From the opening scenes, the vehicle of "De-Lovely"'s presentation was both an annoyance and a distraction. Was this a bio trying to become a musical; or was it a musical trying to be a bio? While this last observation may be my own singular and subjective problem, I squirmed mentally as I tried to figure out whether the makeup artists wanted to make Kevin Kline look like an aging Jeff Daniels, or a real-time Carl Reiner?
It would be nearly impossible to destroy Porter's music; the quality is there regardless of the interpretation. However, the matching of score selection to fragments of Porter's life, professional development and composing venues is a tawdry hodge-podge, put together like a 1940s 7th grader who scores 37% on an American History matching-columns exam. Some of the costumes, stagings and vocals are ludicrous: the costuming and set design for the Venetian duet, two people who appear not to like each other or the fit of their costumes; and the feeble-voiced crooning of a "Mountie" [Nelson Eddy - sound alike]: NOT!
Then there is the presentation of Porter, the man [Kline] and his long-suffering wife [Ashley Judd, excellent with the role she's given]. We can accept the idiosyncratic behavior of genius; we can appreciate a reasonable degree of self-absorption; we can empathize with a free spirit, suddenly crippled and dependent on others. Mrs. Porter knew exactly what she was getting when she entered the marriage; and while we can empathize with her fraying patience, we might expect a bit more fire from a woman whose husband is presented as sexual and social gadabout concerned only with his own gratification, except when the deeper muse is upon him. Finally, there is the staged number with Louis B. Mayer, which itself, would make the MGM lion dyspeptic. Porter may have been an intellectual snob; and Mayer may have been a boorish bully, but Mayer wasn't stupid.

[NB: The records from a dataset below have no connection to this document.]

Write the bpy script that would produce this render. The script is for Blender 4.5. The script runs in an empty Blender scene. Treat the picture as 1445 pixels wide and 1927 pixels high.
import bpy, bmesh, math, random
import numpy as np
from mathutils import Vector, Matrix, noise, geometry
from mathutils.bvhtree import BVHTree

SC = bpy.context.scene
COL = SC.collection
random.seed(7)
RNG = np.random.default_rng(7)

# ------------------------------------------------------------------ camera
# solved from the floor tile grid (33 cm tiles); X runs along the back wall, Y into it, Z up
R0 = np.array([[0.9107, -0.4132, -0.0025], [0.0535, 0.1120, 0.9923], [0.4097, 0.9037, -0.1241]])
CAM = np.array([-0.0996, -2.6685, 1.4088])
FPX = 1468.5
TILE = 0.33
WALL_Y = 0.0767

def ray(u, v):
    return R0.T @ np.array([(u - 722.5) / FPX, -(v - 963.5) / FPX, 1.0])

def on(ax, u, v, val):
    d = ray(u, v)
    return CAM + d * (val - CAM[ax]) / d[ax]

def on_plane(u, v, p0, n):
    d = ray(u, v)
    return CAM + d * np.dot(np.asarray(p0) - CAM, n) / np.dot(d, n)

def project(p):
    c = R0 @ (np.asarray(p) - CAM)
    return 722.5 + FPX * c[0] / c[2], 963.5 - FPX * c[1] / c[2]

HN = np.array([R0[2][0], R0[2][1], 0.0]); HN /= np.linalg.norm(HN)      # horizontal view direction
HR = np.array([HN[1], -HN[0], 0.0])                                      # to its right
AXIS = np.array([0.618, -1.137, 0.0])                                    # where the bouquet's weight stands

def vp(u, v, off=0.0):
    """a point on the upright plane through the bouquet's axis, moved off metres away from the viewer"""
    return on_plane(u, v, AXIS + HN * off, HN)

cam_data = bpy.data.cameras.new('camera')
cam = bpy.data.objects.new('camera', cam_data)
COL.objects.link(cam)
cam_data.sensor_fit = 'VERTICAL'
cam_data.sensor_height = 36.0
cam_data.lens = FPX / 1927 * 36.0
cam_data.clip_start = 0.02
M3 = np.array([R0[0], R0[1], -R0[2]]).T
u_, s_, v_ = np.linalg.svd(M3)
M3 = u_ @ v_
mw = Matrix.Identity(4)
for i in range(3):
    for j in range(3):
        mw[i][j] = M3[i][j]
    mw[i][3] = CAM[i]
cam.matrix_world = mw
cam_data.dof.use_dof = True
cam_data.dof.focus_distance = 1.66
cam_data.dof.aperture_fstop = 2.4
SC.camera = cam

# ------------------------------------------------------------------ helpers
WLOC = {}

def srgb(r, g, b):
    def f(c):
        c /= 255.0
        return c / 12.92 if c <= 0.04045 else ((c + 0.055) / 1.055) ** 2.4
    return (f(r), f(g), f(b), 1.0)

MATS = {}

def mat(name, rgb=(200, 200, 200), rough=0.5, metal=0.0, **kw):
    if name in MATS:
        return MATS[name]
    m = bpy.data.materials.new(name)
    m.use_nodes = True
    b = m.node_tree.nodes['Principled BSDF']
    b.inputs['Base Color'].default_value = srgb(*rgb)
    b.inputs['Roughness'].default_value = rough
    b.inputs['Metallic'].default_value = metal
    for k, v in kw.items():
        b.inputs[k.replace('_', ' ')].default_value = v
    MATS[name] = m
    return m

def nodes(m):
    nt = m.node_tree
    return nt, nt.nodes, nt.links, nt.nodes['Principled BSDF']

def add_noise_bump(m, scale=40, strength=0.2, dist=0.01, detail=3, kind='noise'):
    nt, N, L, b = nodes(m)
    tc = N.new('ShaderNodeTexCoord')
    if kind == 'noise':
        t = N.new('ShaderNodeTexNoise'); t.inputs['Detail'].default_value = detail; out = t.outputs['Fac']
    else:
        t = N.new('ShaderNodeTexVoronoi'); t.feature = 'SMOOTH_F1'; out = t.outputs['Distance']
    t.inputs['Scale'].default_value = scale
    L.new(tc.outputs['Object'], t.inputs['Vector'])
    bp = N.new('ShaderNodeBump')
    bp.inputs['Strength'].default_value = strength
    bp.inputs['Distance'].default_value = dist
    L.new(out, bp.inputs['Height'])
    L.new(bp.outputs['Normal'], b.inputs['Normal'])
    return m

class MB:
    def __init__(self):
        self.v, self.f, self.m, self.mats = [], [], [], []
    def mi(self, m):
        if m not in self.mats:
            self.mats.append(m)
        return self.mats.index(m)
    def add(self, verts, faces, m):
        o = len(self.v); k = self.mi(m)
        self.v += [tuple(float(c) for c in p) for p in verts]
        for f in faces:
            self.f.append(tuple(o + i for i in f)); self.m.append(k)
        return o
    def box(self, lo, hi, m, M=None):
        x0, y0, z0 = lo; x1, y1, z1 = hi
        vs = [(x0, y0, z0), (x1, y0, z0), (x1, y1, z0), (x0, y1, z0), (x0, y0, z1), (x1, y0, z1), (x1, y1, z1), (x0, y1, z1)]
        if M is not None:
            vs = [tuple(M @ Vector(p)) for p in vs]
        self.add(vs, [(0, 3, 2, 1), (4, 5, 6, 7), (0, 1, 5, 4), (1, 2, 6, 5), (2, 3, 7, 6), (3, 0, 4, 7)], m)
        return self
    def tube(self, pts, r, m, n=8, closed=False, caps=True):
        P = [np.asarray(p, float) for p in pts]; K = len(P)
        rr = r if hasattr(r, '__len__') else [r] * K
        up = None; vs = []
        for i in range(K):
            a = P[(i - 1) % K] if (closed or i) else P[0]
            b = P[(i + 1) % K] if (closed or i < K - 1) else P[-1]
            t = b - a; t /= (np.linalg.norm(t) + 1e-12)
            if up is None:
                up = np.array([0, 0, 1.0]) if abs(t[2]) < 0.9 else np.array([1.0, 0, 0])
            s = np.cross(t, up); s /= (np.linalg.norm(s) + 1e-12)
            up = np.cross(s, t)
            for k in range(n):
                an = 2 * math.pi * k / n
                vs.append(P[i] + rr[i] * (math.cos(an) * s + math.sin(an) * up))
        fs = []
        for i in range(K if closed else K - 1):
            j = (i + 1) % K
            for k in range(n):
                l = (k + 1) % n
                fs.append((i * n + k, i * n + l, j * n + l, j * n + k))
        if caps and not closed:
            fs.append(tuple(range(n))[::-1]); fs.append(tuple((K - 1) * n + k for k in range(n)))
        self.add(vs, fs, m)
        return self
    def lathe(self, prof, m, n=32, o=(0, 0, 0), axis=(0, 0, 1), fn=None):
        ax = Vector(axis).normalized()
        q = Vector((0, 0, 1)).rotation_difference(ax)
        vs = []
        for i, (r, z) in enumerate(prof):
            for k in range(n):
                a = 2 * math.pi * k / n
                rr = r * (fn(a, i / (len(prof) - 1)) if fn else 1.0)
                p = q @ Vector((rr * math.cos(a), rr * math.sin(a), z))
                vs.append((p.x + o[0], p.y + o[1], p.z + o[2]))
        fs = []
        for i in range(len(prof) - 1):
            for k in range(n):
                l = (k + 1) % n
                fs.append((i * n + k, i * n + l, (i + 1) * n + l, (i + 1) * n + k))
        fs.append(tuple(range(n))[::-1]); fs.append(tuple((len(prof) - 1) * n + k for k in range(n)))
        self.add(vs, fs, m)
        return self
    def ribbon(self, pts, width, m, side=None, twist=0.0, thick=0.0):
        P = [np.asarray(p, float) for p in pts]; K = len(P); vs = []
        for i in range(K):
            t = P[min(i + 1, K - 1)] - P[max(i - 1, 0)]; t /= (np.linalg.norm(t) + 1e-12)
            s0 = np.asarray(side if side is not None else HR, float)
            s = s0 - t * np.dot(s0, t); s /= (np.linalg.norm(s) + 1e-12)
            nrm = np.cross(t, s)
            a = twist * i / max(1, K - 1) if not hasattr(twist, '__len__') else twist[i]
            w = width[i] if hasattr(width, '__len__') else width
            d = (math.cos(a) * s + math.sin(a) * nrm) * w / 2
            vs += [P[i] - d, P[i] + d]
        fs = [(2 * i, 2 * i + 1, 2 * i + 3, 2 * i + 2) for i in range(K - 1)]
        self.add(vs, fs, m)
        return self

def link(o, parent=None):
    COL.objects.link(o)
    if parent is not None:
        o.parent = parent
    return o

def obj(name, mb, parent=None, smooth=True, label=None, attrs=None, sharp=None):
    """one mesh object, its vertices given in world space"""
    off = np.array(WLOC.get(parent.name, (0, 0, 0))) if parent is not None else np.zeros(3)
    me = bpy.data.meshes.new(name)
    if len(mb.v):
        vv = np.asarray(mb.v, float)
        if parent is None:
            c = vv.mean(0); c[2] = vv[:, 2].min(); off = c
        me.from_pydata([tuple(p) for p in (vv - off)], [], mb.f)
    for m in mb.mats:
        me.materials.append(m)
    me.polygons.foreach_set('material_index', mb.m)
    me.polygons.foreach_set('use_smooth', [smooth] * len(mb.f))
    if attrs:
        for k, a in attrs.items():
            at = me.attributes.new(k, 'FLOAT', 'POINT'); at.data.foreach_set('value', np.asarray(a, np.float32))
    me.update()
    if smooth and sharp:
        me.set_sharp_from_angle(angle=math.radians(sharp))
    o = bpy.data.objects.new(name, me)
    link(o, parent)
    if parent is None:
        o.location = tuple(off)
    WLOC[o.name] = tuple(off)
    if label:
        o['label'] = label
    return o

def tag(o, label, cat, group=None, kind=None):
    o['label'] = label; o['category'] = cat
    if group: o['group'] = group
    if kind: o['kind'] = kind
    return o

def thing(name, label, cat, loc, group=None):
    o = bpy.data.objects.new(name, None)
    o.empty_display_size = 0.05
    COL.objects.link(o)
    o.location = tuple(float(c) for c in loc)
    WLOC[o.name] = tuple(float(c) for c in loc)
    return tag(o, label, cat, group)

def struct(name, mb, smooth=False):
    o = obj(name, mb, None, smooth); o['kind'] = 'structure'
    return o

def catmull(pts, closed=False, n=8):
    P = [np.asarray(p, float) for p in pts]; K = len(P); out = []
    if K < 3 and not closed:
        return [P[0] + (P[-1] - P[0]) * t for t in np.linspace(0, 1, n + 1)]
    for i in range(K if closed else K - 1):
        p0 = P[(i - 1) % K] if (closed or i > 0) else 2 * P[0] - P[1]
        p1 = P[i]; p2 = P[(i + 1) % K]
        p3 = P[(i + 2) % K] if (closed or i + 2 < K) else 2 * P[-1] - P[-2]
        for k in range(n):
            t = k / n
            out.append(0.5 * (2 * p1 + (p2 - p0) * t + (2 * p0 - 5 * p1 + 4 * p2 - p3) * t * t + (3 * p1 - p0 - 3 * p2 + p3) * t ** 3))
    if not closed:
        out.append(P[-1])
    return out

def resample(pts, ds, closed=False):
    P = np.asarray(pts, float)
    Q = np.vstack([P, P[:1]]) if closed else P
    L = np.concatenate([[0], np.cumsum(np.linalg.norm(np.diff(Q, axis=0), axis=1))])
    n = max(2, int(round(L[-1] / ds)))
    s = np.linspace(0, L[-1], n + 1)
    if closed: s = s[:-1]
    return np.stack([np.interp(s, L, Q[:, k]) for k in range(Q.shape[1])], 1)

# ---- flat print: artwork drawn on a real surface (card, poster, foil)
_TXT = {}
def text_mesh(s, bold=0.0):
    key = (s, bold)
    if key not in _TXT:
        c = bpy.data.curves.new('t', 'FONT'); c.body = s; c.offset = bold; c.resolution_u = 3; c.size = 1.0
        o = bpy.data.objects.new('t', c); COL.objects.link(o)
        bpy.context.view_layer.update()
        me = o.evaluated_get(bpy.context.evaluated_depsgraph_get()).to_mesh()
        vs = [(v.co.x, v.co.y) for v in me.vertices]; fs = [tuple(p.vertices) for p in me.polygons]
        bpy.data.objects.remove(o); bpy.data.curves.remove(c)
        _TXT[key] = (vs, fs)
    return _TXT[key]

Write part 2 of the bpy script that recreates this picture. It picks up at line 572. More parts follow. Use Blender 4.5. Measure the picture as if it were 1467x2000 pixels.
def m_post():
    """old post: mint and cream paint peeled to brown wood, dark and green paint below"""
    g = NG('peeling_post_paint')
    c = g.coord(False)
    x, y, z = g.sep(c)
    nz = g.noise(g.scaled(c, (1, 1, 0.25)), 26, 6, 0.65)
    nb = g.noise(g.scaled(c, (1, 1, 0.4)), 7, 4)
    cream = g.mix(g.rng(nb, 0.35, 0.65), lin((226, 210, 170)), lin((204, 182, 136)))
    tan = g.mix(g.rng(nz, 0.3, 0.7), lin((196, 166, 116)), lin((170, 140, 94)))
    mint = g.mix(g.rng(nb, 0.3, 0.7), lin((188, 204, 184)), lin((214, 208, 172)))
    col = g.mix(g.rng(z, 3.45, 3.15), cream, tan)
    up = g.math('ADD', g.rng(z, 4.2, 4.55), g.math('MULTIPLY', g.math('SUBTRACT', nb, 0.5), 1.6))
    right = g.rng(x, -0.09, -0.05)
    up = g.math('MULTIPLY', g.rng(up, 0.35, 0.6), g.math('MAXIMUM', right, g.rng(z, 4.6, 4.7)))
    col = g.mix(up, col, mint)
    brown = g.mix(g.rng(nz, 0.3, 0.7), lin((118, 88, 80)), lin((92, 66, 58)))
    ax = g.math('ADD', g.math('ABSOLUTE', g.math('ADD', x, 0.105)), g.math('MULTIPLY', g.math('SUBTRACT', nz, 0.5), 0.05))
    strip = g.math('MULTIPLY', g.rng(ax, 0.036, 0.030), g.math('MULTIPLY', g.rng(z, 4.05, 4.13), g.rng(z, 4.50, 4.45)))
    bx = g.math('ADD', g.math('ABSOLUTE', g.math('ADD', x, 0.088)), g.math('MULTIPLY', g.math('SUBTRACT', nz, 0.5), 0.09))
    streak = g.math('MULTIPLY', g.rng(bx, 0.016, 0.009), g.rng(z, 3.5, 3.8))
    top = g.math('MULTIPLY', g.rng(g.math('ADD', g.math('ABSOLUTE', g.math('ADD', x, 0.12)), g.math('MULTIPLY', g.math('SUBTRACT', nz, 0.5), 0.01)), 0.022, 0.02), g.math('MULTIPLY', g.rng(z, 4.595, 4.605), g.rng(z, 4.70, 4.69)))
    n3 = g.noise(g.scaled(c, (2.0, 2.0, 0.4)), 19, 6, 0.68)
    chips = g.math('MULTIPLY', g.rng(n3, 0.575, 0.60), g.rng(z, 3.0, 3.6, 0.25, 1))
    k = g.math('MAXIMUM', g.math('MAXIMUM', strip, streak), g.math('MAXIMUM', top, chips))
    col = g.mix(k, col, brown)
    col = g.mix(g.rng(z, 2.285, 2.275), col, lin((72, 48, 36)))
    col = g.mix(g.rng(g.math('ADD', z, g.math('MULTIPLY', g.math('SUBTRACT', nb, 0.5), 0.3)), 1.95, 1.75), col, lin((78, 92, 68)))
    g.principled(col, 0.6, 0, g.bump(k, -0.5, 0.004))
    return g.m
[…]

Even in its presentation of Cole's homosexuality, we are introduced to a trite parade of pretty boys; and, within this shallow presentation, we are expected to see deep, caring relationships. It's been years since I've read a Porter biography, but the viewer might better have been served by suggestion: a lone Porter, for example, headed for the city tenderloin, or a seedy bar down by the waterfront, with the camera fading without further graphic explanation. Porter's encounters weren't all that "pretty."
Ahhh, the music. For me there were three show-stoppers, among them Elvis Costello's "Let's Misbehave." My wife and I, both 21+ X 3 + a bunch. thoroughly enjoyed Sheryl Crowe's minor key and roving "Begin the Beguine." It was a refreshing treatment of a Porter standard, which, although cleverly composed and worded, had become cliché in its title and too rigidly fixed in its arrangements. Crowe tosses out her usually fragile vocalizing; shows her musicianship in her rendering, and best of all, sings and phrases as a mature woman, not a whining little girl. Whether the precise Porter would have approved, I can't say; but Crowe gives the song a well-deserved rebirth.
Best of all is the top-notch performance of "Let's Do It," by Alanis Morissette: her vibratto; her full-of-fun, carefree delivery; her meticulously clear enunciation of the fast-flowing words are superb. The lady nails it!
The movie is a terrible disappointment; but it's not the music that brings it down. It is the trivializing of a privileged, yet tragic life. Its sole salvation is the wedding of gifted contemporary vocalists, with priceless old standards; and it may bring about performance revitalization and longevity enhancement for both.